Stored data:
*****

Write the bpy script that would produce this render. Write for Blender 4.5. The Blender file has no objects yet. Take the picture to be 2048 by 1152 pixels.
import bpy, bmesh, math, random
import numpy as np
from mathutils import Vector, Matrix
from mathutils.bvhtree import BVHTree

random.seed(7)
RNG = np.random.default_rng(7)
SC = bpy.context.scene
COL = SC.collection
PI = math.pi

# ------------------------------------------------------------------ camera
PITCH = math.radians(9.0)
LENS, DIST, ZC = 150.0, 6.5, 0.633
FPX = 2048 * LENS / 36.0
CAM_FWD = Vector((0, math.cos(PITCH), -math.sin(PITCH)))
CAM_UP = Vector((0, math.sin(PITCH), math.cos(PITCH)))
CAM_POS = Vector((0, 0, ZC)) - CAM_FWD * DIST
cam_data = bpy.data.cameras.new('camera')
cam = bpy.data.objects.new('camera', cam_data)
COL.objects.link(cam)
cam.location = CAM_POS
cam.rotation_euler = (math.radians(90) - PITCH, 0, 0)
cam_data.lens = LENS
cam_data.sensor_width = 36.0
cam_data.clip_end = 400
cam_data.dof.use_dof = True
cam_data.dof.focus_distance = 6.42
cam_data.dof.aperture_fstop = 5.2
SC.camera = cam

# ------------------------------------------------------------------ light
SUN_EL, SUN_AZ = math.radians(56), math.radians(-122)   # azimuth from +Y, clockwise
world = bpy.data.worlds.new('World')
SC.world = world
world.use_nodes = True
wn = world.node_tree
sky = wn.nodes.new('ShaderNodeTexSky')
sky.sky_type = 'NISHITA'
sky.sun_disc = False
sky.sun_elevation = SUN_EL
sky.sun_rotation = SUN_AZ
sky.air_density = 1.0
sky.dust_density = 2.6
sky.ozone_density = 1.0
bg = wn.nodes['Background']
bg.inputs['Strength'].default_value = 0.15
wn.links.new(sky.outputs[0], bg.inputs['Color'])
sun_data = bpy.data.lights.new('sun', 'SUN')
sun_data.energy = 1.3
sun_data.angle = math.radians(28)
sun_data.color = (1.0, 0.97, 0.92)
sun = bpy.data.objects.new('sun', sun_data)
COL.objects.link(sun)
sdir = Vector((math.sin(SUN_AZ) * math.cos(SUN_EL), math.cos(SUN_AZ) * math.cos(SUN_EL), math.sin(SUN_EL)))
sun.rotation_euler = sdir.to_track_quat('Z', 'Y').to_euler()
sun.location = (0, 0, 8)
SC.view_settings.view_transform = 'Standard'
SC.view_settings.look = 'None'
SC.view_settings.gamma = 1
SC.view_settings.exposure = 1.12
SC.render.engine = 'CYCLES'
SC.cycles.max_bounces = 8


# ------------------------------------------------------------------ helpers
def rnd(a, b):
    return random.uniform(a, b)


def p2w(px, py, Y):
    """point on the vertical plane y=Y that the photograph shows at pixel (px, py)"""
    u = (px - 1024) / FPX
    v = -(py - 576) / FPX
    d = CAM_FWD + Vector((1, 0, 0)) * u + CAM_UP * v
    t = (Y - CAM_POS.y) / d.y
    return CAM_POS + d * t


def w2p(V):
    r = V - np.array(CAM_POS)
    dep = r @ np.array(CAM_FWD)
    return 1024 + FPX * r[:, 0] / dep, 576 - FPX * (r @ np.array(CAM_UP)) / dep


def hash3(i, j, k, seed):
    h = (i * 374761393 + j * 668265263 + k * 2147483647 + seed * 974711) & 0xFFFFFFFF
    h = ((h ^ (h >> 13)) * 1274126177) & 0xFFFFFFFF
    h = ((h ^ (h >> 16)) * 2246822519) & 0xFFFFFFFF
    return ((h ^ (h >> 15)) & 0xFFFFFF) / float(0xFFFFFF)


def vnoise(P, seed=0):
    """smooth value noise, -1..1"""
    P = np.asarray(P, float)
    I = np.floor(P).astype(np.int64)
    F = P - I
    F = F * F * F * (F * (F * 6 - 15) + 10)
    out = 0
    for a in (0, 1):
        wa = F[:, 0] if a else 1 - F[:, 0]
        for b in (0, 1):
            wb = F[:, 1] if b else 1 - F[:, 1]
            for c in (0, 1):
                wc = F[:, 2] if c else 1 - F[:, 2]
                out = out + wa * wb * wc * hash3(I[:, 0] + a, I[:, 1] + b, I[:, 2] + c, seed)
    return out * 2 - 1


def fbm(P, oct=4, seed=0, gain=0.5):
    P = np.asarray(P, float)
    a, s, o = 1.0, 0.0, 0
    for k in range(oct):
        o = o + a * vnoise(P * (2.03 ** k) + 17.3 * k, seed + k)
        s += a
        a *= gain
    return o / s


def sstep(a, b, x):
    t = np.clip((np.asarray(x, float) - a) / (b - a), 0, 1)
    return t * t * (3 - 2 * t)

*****

Exercise description: From the very first line of the data through the line with "SC.camera = cam" in it, please reproduce each line exactly and output nothing more.

The reply:
Write the bpy script that would produce this render. Write for Blender 4.5. The Blender file has no objects yet. Take the picture to be 2048 by 1152 pixels.
import bpy, bmesh, math, random
import numpy as np
from mathutils import Vector, Matrix
from mathutils.bvhtree import BVHTree

random.seed(7)
RNG = np.random.default_rng(7)
SC = bpy.context.scene
COL = SC.collection
PI = math.pi

# ------------------------------------------------------------------ camera
PITCH = math.radians(9.0)
LENS, DIST, ZC = 150.0, 6.5, 0.633
FPX = 2048 * LENS / 36.0
CAM_FWD = Vector((0, math.cos(PITCH), -math.sin(PITCH)))
CAM_UP = Vector((0, math.sin(PITCH), math.cos(PITCH)))
CAM_POS = Vector((0, 0, ZC)) - CAM_FWD * DIST
cam_data = bpy.data.cameras.new('camera')
cam = bpy.data.objects.new('camera', cam_data)
COL.objects.link(cam)
cam.location = CAM_POS
cam.rotation_euler = (math.radians(90) - PITCH, 0, 0)
cam_data.lens = LENS
cam_data.sensor_width = 36.0
cam_data.clip_end = 400
cam_data.dof.use_dof = True
cam_data.dof.focus_distance = 6.42
cam_data.dof.aperture_fstop = 5.2
SC.camera = cam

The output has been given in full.